Fariñases all: Chevylle, Roger, and Carlos

Official Statement of Ilocos Norte Gov. Imee Marcos (11/11/12), some parts translated from Ilokano:

On this blessed Sunday, I fervently pray for the Fariñas family. Sana huwag tayong maging mapusok, kundi magpakahinahon sa gagawing desisyon. Huwag tayong lulundag sa pinakamadaling kompromiso na pagsisisihan natin sa huli. Naniniwala ako na may sapat pang panahon hanggang Disyember 21 na pwede nating gamitin upang makapag-isip ng tamang desisyon. Sana ang unahin ay ang ikabubuti ng mga taga-Laoag at ang kapakanan ng nakararami. Lubos akong naniniwala na dapat ang mga taga-Laoag mismo ang magdesisyon para sa kanilang kapakanan. Ang mahusay at mabuting pagsisilbi ay hindi lamang base sa apelyido o pamilyang pinanggalingan. Ang dapat unahin ay ang kakayanan at dunong upang maipaabot ang sapat na serbisyo sa publiko. Ipinagdarasal ko ang isang maunlad na kinabukasan para sa Laoag City at sa buong probinsiya.

*****

By end of day of December 21, the last day for filing of substitution of candidates in next year’s midterm elections, we will know who really goes against who in the rowdiest circus that is the Philippine elections.

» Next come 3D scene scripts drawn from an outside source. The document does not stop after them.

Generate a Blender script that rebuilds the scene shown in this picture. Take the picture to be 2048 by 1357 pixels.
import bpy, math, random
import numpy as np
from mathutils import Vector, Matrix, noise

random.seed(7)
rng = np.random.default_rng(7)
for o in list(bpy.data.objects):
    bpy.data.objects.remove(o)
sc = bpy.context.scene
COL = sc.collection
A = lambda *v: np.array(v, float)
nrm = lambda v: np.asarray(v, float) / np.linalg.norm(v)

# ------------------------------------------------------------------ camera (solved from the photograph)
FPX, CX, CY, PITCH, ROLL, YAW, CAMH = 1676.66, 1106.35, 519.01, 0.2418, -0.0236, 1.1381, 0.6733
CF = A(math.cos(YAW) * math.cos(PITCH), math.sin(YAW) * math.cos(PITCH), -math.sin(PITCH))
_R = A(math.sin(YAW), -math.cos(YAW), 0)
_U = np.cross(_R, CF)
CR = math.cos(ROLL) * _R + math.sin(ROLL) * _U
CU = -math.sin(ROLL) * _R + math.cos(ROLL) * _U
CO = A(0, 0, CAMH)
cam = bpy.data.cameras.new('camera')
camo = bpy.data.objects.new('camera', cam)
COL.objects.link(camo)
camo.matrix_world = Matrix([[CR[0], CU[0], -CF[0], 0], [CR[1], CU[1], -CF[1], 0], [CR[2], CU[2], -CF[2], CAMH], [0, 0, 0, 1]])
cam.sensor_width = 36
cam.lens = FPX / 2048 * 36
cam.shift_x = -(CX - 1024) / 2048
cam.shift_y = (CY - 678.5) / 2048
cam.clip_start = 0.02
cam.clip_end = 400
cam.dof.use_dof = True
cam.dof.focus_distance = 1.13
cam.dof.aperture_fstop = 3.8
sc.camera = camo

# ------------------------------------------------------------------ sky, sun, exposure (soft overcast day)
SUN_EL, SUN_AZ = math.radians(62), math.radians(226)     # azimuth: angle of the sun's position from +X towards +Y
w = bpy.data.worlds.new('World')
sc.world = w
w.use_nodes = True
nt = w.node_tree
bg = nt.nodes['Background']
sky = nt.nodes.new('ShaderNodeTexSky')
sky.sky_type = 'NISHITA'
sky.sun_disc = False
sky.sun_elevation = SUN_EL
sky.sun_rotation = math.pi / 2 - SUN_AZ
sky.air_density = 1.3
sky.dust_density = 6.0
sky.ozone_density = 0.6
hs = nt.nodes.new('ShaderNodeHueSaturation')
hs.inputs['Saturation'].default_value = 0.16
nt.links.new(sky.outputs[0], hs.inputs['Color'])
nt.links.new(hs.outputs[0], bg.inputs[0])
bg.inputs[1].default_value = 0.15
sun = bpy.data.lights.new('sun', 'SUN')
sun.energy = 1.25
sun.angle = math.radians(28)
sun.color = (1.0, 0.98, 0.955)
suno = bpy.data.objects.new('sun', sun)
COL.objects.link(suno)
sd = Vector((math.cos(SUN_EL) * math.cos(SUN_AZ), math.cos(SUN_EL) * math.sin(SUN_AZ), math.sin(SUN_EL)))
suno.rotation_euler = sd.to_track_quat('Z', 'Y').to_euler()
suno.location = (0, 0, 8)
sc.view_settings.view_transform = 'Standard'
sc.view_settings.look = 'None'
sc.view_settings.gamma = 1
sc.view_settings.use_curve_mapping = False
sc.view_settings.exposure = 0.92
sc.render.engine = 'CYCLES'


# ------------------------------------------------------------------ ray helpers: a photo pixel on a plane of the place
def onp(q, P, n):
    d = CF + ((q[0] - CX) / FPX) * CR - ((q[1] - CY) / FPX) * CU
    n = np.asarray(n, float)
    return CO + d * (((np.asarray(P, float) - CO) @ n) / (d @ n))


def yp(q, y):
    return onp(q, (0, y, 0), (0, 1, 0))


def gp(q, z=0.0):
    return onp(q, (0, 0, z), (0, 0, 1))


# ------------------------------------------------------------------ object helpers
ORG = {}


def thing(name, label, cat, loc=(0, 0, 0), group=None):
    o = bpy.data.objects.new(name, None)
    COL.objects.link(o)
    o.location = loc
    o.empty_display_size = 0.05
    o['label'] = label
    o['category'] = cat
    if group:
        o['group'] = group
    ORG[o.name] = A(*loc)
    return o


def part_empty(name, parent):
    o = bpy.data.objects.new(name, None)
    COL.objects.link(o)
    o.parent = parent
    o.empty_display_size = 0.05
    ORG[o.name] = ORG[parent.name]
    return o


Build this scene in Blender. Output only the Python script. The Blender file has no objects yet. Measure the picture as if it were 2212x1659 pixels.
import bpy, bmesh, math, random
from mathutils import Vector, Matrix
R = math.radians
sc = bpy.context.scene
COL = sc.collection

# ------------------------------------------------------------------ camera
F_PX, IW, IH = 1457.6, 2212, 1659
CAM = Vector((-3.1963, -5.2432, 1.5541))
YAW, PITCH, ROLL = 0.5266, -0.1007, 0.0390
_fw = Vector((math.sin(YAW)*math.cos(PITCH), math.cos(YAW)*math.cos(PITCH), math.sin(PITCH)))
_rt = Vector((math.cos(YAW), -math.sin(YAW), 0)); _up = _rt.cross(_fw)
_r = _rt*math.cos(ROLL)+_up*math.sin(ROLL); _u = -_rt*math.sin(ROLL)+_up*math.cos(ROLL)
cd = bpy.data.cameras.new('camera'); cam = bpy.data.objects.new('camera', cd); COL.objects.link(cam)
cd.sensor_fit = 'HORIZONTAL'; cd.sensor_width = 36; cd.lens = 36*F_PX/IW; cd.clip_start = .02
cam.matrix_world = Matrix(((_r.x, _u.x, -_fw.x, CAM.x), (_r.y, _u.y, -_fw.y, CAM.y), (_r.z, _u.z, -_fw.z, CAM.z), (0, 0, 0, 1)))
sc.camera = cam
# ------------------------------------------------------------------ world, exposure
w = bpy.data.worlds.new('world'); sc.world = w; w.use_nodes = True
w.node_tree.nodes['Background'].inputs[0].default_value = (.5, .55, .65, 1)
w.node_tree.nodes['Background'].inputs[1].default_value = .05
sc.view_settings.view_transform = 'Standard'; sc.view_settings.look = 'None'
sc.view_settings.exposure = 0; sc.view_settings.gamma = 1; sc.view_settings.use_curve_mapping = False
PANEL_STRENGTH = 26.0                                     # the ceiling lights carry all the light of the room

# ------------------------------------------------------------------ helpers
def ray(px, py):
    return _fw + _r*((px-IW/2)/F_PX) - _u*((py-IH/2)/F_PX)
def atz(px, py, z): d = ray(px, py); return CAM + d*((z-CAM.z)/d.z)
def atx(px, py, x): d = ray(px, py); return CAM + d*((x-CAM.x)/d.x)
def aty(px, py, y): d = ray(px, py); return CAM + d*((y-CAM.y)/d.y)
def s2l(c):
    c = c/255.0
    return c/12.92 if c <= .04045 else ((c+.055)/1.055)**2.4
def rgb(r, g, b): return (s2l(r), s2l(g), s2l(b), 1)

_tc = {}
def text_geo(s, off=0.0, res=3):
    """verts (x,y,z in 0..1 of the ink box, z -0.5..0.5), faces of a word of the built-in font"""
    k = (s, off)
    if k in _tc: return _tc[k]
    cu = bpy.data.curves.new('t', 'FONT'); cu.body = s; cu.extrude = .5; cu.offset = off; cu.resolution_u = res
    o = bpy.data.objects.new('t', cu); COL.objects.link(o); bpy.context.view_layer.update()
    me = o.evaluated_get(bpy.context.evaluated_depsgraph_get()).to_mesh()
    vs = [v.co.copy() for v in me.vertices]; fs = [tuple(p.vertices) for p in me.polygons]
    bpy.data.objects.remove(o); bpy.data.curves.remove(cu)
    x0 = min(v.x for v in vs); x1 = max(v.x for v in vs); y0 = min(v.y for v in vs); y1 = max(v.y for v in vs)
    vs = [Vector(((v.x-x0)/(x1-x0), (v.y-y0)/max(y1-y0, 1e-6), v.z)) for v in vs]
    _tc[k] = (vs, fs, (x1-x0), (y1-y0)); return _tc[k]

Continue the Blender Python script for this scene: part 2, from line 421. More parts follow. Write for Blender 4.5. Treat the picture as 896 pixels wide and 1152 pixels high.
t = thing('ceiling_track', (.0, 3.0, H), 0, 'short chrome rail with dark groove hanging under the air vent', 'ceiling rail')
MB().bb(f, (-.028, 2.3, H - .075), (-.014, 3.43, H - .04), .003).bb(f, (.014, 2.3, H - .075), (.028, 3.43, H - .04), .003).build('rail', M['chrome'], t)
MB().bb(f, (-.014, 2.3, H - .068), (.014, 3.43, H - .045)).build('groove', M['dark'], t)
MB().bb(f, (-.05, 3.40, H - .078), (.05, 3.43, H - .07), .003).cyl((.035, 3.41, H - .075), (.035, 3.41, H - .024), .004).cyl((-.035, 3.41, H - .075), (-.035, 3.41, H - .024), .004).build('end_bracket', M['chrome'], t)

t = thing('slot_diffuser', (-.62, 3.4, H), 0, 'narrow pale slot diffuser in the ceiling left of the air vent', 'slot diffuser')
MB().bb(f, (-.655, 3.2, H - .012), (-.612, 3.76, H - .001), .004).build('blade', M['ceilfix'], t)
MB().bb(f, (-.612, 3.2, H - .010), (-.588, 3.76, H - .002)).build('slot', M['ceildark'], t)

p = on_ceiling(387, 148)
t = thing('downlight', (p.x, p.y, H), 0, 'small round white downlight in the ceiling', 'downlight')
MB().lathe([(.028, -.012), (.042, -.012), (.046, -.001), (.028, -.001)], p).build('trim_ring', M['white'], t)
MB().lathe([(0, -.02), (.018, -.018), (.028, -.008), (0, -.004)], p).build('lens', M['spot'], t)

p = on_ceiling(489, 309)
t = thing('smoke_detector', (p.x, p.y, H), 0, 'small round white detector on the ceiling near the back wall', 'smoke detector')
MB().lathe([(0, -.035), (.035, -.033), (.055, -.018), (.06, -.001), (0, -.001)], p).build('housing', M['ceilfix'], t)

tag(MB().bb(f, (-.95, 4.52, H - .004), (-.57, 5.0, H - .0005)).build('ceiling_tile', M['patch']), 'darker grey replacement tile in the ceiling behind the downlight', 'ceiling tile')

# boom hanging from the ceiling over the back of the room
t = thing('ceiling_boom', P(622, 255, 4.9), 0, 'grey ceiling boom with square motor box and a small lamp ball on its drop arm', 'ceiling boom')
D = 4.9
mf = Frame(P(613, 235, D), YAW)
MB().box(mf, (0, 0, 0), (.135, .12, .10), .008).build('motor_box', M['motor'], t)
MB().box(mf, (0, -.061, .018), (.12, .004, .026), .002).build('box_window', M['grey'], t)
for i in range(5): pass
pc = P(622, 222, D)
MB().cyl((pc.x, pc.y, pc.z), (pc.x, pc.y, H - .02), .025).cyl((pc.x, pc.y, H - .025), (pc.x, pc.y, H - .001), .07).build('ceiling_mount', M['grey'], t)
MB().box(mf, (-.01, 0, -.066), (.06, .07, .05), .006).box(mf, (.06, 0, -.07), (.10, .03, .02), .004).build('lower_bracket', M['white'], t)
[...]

Pursuant to Comelec Resolution 9518, “if after the last day for the filing of COC’s, on October 5, 2012, an official candidate of a duly registered political party or coalition of political parties dies, withdraws or is disqualified for any cause, he/she may be substituted by a candidate belonging to, and nominated by, the same political party.”

In the meantime, our people are holding their breath, especially in Laoag City where a four-cornered fight for the mayoralty post has emerged. The unprecedented Fariñas versus Fariñas versus Farinas intramurals for the city’s top post has been written in the history of local politics. This is the first time that members of this family, the political warlords in Laoag City, are going against each other in an election.

Chevylle Fariñas, the incumbent mayor’s wife, will go against his uncle-in-law Roger who had also served for three terms as Sunshine City’s chief executive. And then there is Carlos, son of incumbent 1st District Congressman Rudy Fariñas.

Former Ilocos Norte Governor Michael Keon also joined the race, plus Cesar Ventura, a former mayor, the only politico who has beaten a Fariñas in an election here.

The next few weeks, dear karikna, could be boggling for political pundits, thrilling for those who auction off their loyalties (and votes) … and sad for those who suck for family values.